Kids are headed back to school next week, if they are not already there. This brings all kinds of emotions — excitement for new things, some relief that kids are out of the house more (or is that just me?), sadness that they are growing up too fast, and all the rest. The fall also, at least sometimes, brings more logistical challenges. School is more hours than camp, fall sports are more intense. Weekends that over the summer involved going to the beach and watching Barbie are now spent ferrying children between violin lessons, soccer practice, and 14 birthday parties before we finally collapse in a heap.

Even if your child isn’t yet school-age, so your schedule isn’t changing, the fall can still be an obvious time to take stock of how things are going.

One of the core ideas in The Family Firm is that of thinking deliberately about the structure of your family life. The book encourages you to actually write down what you want your days to look like, talk through your core values, and align with your family on key priorities.

I believe there is enormous value in this, and that this time of year is a good time for it. But it’s also daunting. So around this time last year, I proposed that people consider a smaller, related change, which I called “One Thing.”

Here’s the idea. Thinking back over the past week or month, or ahead to the next week or month: What is the biggest source of stress/conflict/difficulty in your household day-to-day? What’s one thing you wish you could wave a magic wand and change? This might be a big thing, like whether a stay-at-home parent should return to work. But more often, it’s a small thing — every day, you fight with your kid about breakfast. Or every day we argue about whose job drop-off is.

What is your one thing?

The challenge then: fix it deliberately. That means sitting down with all the decision-makers in your household (maybe even the kids) and talking about the solutions.

Sometimes these things are small. I was on a podcast recently and one of the hosts explained that she had been driven crazy by her family leaving shoes everywhere. They met to discuss the problem, and one child recommended a shoe tree; $25 later on Amazon, it wasn’t perfect, but it was a big improvement. Yes, that’s a small thing. But if you enter the house every day being annoyed by the shoes, that sets a tone.

When the one thing is big, this is harder. You will not necessarily be able to fix the problem if it is constant disagreements about money, or career uncertainty. However: you rarely make things worse by discussing them, and acknowledging that something needs to be addressed can often lead to some progress.

Last year, when I presented this idea, I invited people to submit their one thing and we worked on solving some of them. So, to get your juices flowing, here are the three questions we addressed last year, and links to the newsletters where we worked through them.

Here’s to a happier, more relaxed household, one thing at a time!
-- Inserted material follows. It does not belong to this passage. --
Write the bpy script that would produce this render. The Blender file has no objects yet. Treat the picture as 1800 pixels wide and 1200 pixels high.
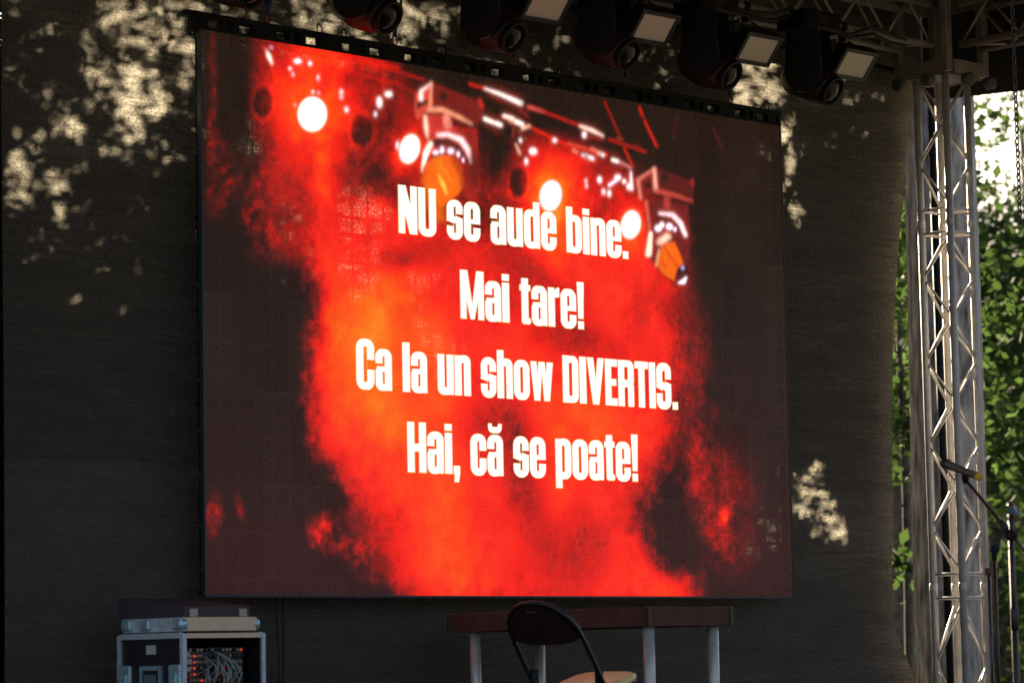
import bpy, bmesh, math, random
import numpy as np
from mathutils import Vector, Matrix
S = bpy.context.scene
COL = S.collection
rnd = random.Random(7)
rng = np.random.default_rng(11)
PI = math.pi
# ------------------------------------------------------------------ camera
F_PX = 5397.0
TH, PITCH, ROLL = math.radians(45.295), math.radians(6.033), math.radians(1.126)
CAM = np.array([-10.162, -12.572, 0.508])
FW = np.array([math.cos(TH)*math.cos(PITCH), math.sin(TH)*math.cos(PITCH), math.sin(PITCH)])
R0 = np.array([math.sin(TH), -math.cos(TH), 0.0]); U0 = np.cross(R0, FW)
RV = math.cos(ROLL)*R0 - math.sin(ROLL)*U0
UV = math.cos(ROLL)*U0 + math.sin(ROLL)*R0
cd = bpy.data.cameras.new('camera'); cam = bpy.data.objects.new('camera', cd); COL.objects.link(cam)
S.camera = cam
cd.sensor_width = 36.0; cd.lens = F_PX*36.0/1800.0
cd.clip_start = 0.5; cd.clip_end = 2000
m = Matrix(((RV[0], UV[0], -FW[0], CAM[0]), (RV[1], UV[1], -FW[1], CAM[1]), (RV[2], UV[2], -FW[2], CAM[2]), (0, 0, 0, 1)))
cam.matrix_world = m
cd.dof.use_dof = True; cd.dof.focus_distance = 18.0; cd.dof.aperture_fstop = 2.8
# ------------------------------------------------------------------ light
EXPO = 2.2
SUN_DIR = np.array([0.34, 0.86, 0.37]); SUN_DIR = SUN_DIR/np.linalg.norm(SUN_DIR)   # towards the sun: low, behind the backdrop
sd = bpy.data.lights.new('sun', 'SUN'); sd.energy = 5.0; sd.angle = math.radians(0.8); sd.color = (1.0, 0.80, 0.57)
so = bpy.data.objects.new('sun', sd); COL.objects.link(so)
so.rotation_euler = Vector(SUN_DIR.tolist()).to_track_quat('Z', 'Y').to_euler()
W = bpy.data.worlds.new('World'); S.world = W; W.use_nodes = True
wn = W.node_tree; bg = wn.nodes['Background']
sky = wn.nodes.new('ShaderNodeTexSky'); sky.sky_type = 'NISHITA'; sky.sun_disc = False
sky.sun_elevation = math.asin(SUN_DIR[2]); sky.sun_rotation = math.atan2(SUN_DIR[0], SUN_DIR[1])
sky.air_density = .8; sky.dust_density = 7.0
wn.links.new(sky.outputs[0], bg.inputs[0]); bg.inputs[1].default_value = 0.066
S.view_settings.view_transform = 'Standard'; S.view_settings.look = 'None'
S.view_settings.exposure = EXPO; S.view_settings.gamma = 1.0
S.cycles.max_bounces = 6; S.cycles.transparent_max_bounces = 12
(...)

One Thing: Homework and dinner

How do we manage homework support for my two school-age kids (rising first and second graders) after school while I am trying to make dinner (we both work, and my husband is commuting) and we have an almost-2-year-old who also wants my attention? I’m having anxiety about school starting in a few weeks mainly for this reason!


Read the details and follow-up here.

One Thing: Getting kids to eat

Mealtime with my twin almost-3-year-old girls. They are fairly picky. Always want the same simple kids’-food-type thing (though never the same as their twin sister). Their preferences constantly change, so if they eat all the strawberries in one day and I buy more strawberries, they magically don’t like them the next day. They also want to play with their food or constantly get up from the table. I have a bit of a “Well, they are toddlers and we’re doing our best” mindset, but my husband gets extremely annoyed that they will not sit and eat a meal. It causes a lot of stress in our household and would be the one thing I feel I need to improve/fix first! 

—Savannah M.

Read the details and follow-up here.

One Thing: Toddler sleep

The most common one thing last year was toddler sleep. There were many questions:

My 2.5-year-old fights sleep, and specifically bedtime, for hours every night. It makes for lots of stress and tension between my husband and me. If she naps for even 20 minutes during the day, she will be up past 10 at night. On top of this, I have a six-month-old who also does not allow for much sleep. Our one thing: Fix sleep! Make it easy.

Getting our 3- (almost 4-) year-old to stay in his bed at bedtime and fall asleep. It’s relentless. He used to suck his thumb as a baby, and when he gave it up (on his own), he didn’t know how to self-soothe any longer. He’s like a bunny rabbit up and down for hours every night! This is a problem both for him getting enough sleep but also for having any adult evening time to get everything else done. We’ve tried everything, and nothing seems to work for more than a few days. My husband and I have conflict over whether we can lie with him until he falls asleep.